Pero los cínicos son una especie que se reproduce con furor exacerbado y que crece exponencialmente en relación al mayor o menor conservadurismo del poder en turno. Por ello constituyen una molestia irritante con sus tercas críticas a la sociedad decente y a los hombres y mujeres de buena voluntad. De ahí que cuando el cínico Bierce define Comercio como “Especie de transacción en que A roba a B los bienes de C, y en compensación B sustrae del bolsillo de D dinero perteneciente a E”, las cámaras empresariales protesten con arrebato, pues tal definición no sólo propone concebir el comercio como un intercambio desigual, sino también al comerciante como un vulgar ladrón, más fresco que el cínico de marras.

Tampoco agrada a las buenas conciencias que este cruel letrado defina Confidente como “Aquél a quien A confía los secretos de B, que le fueron confiados por C”; y menos aún que entienda el vocablo Congratulaciones como “Cortesía de la envidia”, pues estas definiciones desmantelan las buenas costumbres y atentan contra la moral cristiana. Por eso, su osadía al definir Cristiano como “El que cree que el Nuevo Testamento es un libro de inspiración divina que responde admirablemente a las necesidades espirituales de su vecino”, y como “El que sigue las enseñanzas de Cristo en la medida que no resulten incompatibles con una vida de pecado”, colma la paciencia de la feligresía piadosa que practica aplicadamente la caridad y la beneficencia a fin de cumplir con el precepto de amar al prójimo como a uno mismo, amén.
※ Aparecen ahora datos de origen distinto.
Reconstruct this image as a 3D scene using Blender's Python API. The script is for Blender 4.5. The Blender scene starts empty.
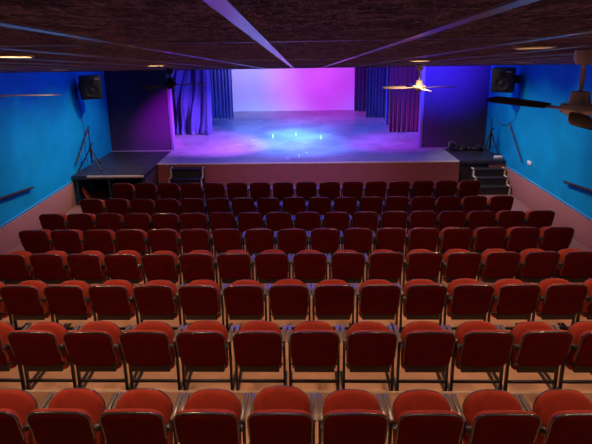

Pero este descortés lexicógrafo de veras atenta contra la concepción racional del mundo que anima a la modernidad cristiana cuando define Cartesiano como “Relativo a Descartes, famoso filósofo, autor de la célebre sentencia ‘Cogito, ergo sum’, con la que pretende demostrar la realidad de la existencia humana. Esa máxima podría ser perfeccionada en la siguiente forma: ‘Cogito, cogito, ergo cogito sum’ (‘Pienso que pienso, luego pienso que existo’), con lo que se estaría más cerca de la verdad que ningún filósofo hasta ahora”. Es obvio que –para Bierce– lo que afirma Descartes no sale de su cabeza hacia el mundo sino permanece dando vueltas en ella, y –quizá alegaría– esta es la forma más inocua de entender la Filosofía, así como la razón por la que ya nadie la estudia y la plebe y las élites la ven como inútil por no rentable.

Todo esto, claro, tiene analogías políticas patentes en la acepción que nuestro cínico ofrece de Conservador definiéndolo como “estadista enamorado de los males existentes, por oposición al liberal, que desea reemplazarlos por otros”. Con esto vuelve a ofender a la gente de bien porque reduce la justicia a un acto circense. Y lo mismo hace con los que jamás dudan de sus certezas al señalar que Convencido es alguien “Equivocado a voz en cuello”; es decir, un fanático vociferante y pulmonar, satisfecho y tonto. ¡Por Dios!